[What the exercise asks]: Write out, exactly and only, the lines that run from the top of the records to the line with "C = scene.collection". Include both ends; exclude pictures.

[Saved entries]
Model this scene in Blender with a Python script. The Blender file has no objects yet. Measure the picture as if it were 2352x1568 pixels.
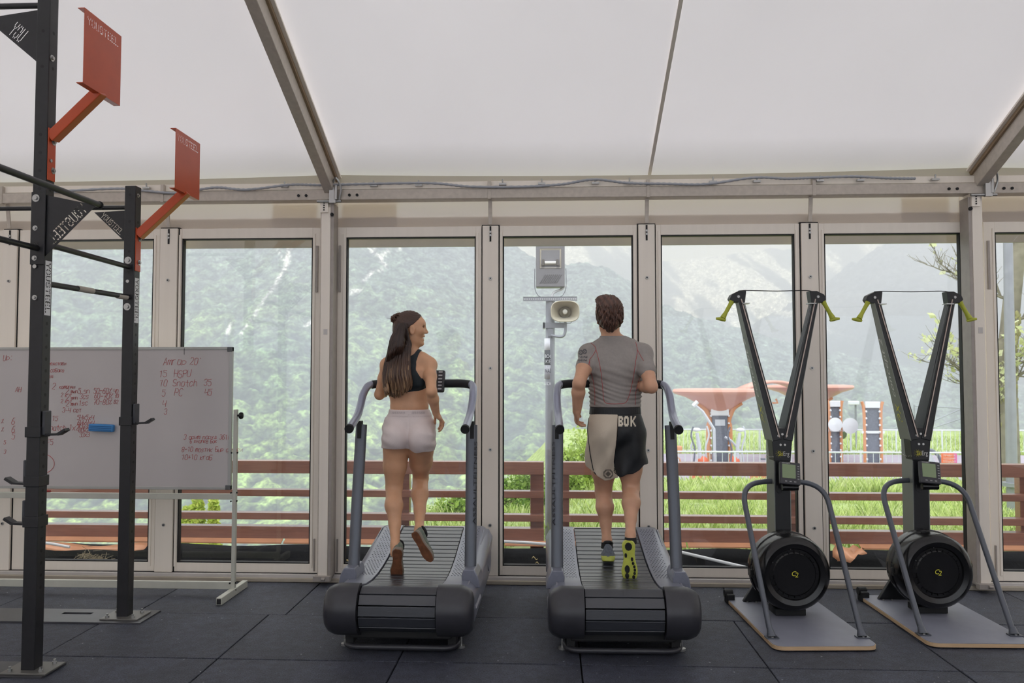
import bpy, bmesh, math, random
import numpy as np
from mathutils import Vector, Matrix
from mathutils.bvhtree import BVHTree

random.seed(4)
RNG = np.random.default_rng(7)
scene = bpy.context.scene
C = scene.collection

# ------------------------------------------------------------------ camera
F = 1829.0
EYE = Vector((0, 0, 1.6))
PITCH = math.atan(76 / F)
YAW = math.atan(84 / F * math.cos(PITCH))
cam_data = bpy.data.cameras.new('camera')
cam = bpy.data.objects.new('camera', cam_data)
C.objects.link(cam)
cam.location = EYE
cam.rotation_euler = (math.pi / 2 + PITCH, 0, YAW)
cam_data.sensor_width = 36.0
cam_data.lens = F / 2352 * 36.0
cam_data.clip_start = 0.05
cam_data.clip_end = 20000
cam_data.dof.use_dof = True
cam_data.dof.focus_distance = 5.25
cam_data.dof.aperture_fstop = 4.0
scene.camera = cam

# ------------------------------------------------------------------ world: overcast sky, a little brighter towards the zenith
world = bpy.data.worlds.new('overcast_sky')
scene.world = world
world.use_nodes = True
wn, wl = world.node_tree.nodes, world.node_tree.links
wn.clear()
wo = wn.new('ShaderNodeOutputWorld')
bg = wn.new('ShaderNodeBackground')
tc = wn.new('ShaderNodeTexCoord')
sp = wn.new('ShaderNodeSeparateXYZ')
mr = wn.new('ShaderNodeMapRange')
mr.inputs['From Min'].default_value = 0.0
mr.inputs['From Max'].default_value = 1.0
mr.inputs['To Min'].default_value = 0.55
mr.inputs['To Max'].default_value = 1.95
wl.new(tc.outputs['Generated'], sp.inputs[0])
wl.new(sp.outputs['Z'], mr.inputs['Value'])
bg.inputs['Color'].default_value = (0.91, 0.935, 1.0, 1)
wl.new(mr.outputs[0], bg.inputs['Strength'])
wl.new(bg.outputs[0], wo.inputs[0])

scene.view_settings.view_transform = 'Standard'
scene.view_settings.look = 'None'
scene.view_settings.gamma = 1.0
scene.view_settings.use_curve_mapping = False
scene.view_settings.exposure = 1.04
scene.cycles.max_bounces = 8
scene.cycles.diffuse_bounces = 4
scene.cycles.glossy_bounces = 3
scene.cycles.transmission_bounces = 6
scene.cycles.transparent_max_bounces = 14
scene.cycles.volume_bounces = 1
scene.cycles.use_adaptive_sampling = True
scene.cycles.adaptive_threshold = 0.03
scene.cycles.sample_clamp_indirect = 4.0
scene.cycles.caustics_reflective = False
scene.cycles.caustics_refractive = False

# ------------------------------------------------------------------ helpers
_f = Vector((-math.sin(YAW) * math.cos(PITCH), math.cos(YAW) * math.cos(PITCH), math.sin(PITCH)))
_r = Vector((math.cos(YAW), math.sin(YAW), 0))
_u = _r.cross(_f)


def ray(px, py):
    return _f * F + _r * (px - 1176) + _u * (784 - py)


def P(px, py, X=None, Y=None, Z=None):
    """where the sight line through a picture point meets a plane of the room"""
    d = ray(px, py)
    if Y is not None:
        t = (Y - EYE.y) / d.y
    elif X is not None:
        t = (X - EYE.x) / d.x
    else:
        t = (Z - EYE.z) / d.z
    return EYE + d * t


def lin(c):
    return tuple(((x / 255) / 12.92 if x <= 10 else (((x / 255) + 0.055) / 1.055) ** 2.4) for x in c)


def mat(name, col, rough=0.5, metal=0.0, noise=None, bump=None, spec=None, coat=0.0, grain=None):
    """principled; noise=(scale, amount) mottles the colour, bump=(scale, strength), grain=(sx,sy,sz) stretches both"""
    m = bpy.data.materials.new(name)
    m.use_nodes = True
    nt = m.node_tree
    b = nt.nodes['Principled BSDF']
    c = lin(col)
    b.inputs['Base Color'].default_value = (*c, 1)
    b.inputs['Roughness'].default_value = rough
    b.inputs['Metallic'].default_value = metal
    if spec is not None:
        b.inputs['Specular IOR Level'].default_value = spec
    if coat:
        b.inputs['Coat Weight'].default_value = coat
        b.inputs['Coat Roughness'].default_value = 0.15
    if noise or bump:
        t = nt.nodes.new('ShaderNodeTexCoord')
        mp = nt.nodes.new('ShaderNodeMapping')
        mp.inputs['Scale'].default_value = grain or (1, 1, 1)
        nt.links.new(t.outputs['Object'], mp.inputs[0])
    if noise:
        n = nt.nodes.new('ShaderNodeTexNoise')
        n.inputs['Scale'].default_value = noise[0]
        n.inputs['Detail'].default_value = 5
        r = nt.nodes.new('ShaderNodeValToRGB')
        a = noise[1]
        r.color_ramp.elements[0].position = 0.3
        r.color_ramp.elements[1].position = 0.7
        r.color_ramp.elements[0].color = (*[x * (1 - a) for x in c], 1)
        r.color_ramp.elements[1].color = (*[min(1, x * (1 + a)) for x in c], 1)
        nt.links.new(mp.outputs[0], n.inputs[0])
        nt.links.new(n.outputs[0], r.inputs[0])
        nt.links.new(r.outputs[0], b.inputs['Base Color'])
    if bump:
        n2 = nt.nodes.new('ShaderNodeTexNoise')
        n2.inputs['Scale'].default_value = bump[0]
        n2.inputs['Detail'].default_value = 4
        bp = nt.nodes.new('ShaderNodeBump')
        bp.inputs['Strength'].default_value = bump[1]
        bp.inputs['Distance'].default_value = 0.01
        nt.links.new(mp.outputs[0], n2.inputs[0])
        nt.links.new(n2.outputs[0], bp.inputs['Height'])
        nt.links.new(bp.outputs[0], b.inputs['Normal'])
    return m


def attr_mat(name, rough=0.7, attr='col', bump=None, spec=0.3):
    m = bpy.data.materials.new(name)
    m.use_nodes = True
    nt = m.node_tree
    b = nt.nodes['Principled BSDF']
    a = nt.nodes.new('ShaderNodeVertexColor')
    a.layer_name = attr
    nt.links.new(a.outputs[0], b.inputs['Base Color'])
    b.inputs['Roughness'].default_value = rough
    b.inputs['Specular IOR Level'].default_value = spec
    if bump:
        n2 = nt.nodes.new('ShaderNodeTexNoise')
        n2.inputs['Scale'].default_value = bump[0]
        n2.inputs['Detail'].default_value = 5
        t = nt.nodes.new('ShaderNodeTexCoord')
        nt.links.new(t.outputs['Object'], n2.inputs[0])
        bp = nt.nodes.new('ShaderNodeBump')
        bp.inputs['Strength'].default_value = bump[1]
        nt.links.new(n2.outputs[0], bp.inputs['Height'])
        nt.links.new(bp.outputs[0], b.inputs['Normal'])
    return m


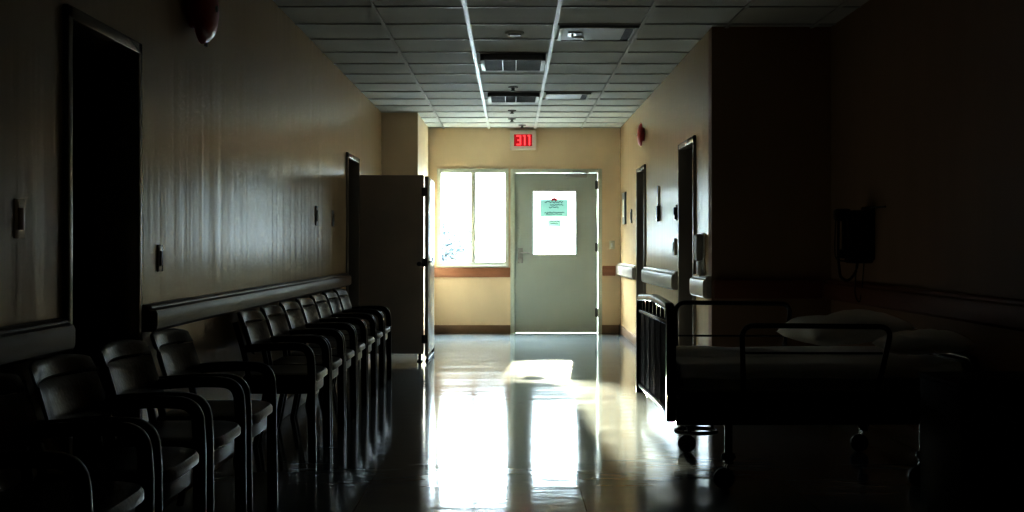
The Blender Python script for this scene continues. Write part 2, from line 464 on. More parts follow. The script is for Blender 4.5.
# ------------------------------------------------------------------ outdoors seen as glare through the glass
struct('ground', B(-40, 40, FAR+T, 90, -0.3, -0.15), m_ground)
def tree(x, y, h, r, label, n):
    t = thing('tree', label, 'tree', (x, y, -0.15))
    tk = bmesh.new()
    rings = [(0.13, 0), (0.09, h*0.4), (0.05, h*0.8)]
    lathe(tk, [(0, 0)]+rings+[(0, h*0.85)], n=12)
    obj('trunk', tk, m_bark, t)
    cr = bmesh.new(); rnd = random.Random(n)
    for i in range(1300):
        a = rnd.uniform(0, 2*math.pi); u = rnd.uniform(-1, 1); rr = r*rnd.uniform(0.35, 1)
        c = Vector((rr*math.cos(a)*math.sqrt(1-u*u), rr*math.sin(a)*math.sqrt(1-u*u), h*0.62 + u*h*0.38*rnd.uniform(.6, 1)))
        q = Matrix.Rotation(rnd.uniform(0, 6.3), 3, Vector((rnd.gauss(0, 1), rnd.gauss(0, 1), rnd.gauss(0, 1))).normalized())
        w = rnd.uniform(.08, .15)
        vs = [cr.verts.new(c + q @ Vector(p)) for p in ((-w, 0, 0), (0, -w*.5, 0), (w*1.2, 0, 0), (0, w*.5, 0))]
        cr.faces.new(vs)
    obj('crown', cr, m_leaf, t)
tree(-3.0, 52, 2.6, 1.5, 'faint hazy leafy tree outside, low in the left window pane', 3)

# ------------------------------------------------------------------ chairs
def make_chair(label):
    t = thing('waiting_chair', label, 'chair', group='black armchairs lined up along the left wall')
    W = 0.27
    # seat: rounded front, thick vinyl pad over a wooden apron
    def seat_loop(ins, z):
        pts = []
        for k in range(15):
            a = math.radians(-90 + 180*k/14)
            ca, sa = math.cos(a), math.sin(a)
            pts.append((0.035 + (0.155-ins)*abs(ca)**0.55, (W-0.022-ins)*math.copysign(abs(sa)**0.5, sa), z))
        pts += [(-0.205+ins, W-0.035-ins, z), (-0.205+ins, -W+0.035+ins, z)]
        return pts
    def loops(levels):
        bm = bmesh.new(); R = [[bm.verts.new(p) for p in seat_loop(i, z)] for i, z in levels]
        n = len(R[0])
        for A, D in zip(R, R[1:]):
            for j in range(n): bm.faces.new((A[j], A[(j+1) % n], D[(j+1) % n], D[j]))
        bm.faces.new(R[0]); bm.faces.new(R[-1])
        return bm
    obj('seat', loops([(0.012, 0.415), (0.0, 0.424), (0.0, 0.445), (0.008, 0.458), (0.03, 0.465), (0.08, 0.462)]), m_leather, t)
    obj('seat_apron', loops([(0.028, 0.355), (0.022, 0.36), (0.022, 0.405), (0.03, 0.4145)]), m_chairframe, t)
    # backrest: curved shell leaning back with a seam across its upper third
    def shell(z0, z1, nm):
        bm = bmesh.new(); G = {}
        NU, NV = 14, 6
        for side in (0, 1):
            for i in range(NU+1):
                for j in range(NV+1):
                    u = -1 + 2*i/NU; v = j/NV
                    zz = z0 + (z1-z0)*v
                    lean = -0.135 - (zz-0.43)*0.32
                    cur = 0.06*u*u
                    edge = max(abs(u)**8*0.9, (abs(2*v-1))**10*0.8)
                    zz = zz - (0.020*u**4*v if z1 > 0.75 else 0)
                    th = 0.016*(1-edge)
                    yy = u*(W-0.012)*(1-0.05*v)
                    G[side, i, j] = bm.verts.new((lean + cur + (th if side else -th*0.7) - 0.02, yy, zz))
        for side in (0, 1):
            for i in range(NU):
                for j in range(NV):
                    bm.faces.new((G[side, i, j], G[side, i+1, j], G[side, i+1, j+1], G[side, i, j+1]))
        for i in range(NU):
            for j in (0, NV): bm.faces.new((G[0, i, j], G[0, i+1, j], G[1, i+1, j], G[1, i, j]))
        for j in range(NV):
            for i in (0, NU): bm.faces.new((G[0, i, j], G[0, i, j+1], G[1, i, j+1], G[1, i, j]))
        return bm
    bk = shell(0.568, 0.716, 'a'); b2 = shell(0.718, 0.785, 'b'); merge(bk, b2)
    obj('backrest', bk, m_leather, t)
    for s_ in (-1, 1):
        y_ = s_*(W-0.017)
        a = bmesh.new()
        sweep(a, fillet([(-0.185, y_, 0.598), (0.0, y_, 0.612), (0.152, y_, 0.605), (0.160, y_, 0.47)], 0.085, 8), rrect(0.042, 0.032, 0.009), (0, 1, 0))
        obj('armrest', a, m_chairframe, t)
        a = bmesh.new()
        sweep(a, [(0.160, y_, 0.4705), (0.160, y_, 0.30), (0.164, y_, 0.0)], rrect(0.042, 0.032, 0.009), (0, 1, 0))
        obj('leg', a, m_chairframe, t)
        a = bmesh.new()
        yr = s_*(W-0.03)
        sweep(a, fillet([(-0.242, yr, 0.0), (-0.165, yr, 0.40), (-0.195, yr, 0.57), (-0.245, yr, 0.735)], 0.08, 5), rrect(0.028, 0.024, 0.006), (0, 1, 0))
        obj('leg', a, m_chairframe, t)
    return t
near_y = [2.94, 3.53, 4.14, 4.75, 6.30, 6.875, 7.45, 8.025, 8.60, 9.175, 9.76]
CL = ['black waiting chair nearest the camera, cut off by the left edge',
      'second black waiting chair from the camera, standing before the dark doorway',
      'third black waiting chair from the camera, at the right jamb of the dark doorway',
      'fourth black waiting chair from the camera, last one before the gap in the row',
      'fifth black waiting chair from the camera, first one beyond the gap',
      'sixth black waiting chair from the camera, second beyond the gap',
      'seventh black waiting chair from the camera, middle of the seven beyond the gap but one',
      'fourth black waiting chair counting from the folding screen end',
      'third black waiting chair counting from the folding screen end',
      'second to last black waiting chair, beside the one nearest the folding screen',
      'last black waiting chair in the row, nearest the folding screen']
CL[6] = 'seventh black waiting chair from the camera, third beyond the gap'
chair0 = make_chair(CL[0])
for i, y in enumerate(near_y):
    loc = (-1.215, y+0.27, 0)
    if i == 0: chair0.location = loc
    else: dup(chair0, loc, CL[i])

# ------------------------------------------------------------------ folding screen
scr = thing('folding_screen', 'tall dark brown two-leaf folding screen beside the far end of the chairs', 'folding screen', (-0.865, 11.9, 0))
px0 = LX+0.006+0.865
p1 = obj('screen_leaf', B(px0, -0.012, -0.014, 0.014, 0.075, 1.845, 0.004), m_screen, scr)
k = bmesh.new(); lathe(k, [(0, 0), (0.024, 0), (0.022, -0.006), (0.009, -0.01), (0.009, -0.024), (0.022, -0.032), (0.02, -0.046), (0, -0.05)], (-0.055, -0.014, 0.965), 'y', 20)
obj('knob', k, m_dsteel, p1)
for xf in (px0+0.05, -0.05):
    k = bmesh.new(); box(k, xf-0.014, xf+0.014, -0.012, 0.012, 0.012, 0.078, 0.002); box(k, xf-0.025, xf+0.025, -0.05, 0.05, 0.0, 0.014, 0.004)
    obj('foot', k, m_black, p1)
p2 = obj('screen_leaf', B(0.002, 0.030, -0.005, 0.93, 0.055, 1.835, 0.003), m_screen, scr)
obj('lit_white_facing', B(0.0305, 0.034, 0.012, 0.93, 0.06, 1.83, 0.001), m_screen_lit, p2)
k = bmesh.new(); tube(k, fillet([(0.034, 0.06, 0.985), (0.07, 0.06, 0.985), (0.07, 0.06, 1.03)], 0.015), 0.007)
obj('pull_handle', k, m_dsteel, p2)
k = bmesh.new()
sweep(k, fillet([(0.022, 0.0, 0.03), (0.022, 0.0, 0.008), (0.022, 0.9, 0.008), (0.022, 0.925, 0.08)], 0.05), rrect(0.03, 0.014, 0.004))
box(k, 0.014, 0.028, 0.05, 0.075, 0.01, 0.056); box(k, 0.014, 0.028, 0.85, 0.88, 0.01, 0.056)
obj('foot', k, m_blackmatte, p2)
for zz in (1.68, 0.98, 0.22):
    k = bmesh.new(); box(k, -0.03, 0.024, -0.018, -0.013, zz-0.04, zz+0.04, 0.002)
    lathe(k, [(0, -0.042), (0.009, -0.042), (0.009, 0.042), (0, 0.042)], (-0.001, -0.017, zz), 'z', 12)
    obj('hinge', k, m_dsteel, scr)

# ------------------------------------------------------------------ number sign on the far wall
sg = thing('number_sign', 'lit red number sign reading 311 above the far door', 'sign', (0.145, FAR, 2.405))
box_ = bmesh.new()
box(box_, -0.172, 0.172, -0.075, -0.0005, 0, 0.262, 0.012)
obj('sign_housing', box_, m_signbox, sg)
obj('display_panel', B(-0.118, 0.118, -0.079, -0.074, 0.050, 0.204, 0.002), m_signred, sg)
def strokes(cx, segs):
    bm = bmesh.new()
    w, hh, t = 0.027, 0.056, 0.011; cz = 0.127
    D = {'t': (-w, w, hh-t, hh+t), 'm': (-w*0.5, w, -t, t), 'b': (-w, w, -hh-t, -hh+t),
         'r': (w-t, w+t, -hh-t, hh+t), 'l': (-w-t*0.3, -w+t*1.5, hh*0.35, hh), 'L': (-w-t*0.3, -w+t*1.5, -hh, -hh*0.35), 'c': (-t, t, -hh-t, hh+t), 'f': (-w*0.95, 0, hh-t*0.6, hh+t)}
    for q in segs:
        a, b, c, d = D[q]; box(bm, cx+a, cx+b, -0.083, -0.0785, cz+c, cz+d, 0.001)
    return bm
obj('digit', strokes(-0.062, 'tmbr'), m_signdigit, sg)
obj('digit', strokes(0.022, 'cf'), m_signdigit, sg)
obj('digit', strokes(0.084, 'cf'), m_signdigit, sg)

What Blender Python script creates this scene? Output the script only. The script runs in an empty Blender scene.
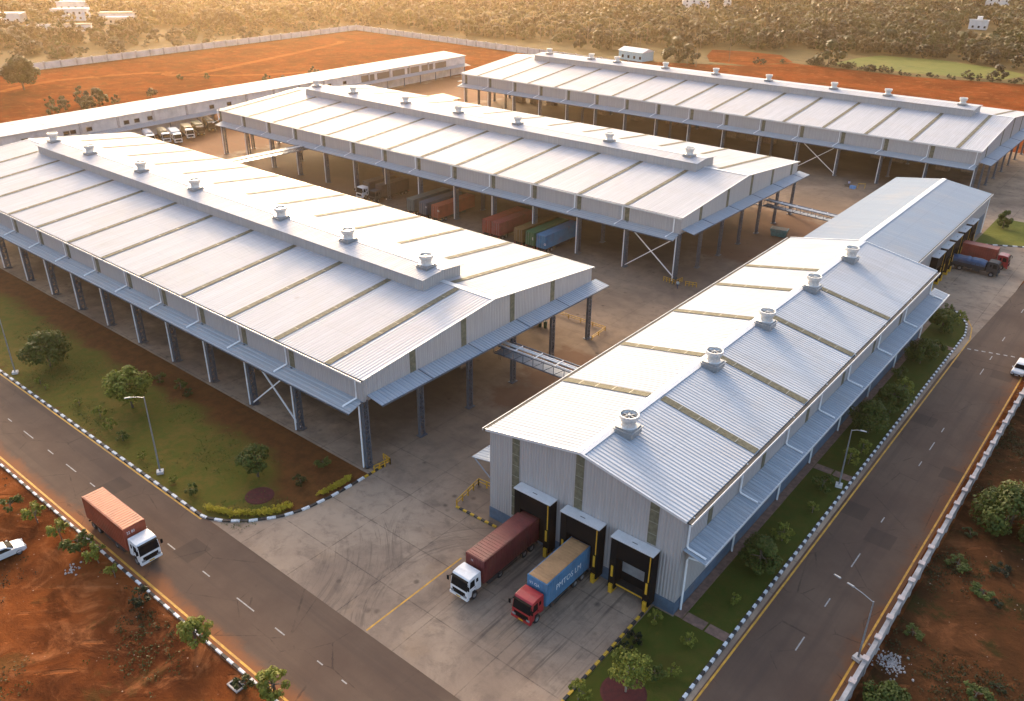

[Final answer]:
Model this scene in Blender with a Python script. The Blender file has no objects yet. Measure the picture as if it were 2352x1568 pixels.
import bpy, bmesh, math, random
import numpy as np
from mathutils import Vector, Matrix
from mathutils.bvhtree import BVHTree

random.seed(4)
RNG = np.random.default_rng(7)
scene = bpy.context.scene
C = scene.collection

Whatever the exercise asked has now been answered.